• **WHAT THIS TASK INVOLVES**
Up to and including the line with "pn3 = spectral((pnz, pnx), ps, .0025, .02, .8, 1.0, 0, 33)", reproduce the listing below exactly, beginning at its first line.

• **COLLECTED MATERIAL**
——
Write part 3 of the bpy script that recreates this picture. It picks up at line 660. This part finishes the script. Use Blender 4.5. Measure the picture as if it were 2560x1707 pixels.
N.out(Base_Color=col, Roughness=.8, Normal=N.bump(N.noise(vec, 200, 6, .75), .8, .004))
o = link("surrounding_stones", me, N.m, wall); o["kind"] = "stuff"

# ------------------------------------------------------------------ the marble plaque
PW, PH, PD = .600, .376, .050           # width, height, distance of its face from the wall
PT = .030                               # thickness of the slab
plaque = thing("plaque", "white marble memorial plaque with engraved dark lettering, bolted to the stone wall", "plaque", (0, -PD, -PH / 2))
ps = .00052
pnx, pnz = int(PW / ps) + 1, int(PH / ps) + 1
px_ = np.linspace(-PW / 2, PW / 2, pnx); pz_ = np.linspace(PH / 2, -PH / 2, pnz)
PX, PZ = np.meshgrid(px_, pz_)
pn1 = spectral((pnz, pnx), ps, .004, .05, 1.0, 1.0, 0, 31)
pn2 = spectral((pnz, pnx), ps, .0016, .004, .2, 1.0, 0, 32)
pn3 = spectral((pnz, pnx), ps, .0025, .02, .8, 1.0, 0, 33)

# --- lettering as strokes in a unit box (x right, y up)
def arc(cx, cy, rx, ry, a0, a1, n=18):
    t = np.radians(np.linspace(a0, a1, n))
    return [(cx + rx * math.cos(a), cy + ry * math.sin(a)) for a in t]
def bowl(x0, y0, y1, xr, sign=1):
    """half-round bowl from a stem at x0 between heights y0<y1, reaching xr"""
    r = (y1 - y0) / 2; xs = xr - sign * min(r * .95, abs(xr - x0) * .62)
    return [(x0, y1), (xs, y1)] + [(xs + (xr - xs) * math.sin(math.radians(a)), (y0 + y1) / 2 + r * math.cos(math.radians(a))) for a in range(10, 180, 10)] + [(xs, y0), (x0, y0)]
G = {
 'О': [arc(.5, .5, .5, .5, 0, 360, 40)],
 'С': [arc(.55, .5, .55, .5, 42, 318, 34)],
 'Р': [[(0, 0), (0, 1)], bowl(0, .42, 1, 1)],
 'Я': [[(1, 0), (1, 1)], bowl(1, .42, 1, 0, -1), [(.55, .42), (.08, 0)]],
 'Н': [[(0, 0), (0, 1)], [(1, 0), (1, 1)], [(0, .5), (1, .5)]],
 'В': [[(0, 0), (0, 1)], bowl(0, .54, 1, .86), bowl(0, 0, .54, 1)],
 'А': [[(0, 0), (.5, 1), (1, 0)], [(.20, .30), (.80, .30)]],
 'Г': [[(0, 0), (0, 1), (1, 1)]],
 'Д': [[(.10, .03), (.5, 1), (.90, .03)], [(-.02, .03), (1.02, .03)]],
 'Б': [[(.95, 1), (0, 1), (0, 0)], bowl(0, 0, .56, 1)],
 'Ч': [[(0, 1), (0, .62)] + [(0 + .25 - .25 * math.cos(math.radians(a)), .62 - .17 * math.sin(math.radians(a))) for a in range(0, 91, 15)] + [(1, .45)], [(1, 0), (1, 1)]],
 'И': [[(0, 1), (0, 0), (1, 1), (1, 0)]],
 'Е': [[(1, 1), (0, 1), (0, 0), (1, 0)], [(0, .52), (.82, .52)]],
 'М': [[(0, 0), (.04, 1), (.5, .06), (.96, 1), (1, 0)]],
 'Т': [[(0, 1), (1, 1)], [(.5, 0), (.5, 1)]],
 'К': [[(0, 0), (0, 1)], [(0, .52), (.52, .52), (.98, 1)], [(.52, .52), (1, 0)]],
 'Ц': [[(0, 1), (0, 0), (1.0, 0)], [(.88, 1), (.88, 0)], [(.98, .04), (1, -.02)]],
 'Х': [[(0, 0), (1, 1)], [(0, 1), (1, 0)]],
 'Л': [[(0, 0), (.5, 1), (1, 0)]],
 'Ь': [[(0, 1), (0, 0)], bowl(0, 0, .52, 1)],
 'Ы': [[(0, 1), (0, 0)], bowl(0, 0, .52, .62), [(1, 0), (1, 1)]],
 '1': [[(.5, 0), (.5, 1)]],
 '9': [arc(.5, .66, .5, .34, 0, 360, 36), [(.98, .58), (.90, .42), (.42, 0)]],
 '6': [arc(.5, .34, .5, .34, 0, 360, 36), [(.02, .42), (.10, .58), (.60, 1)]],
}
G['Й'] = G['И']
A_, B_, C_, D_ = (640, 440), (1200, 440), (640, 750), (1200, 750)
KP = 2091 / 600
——
• **ANSWER TO THIS EXERCISE**
Write part 3 of the bpy script that recreates this picture. It picks up at line 660. This part finishes the script. Use Blender 4.5. Measure the picture as if it were 2560x1707 pixels.
N.out(Base_Color=col, Roughness=.8, Normal=N.bump(N.noise(vec, 200, 6, .75), .8, .004))
o = link("surrounding_stones", me, N.m, wall); o["kind"] = "stuff"

# ------------------------------------------------------------------ the marble plaque
PW, PH, PD = .600, .376, .050           # width, height, distance of its face from the wall
PT = .030                               # thickness of the slab
plaque = thing("plaque", "white marble memorial plaque with engraved dark lettering, bolted to the stone wall", "plaque", (0, -PD, -PH / 2))
ps = .00052
pnx, pnz = int(PW / ps) + 1, int(PH / ps) + 1
px_ = np.linspace(-PW / 2, PW / 2, pnx); pz_ = np.linspace(PH / 2, -PH / 2, pnz)
PX, PZ = np.meshgrid(px_, pz_)
pn1 = spectral((pnz, pnx), ps, .004, .05, 1.0, 1.0, 0, 31)
pn2 = spectral((pnz, pnx), ps, .0016, .004, .2, 1.0, 0, 32)
pn3 = spectral((pnz, pnx), ps, .0025, .02, .8, 1.0, 0, 33)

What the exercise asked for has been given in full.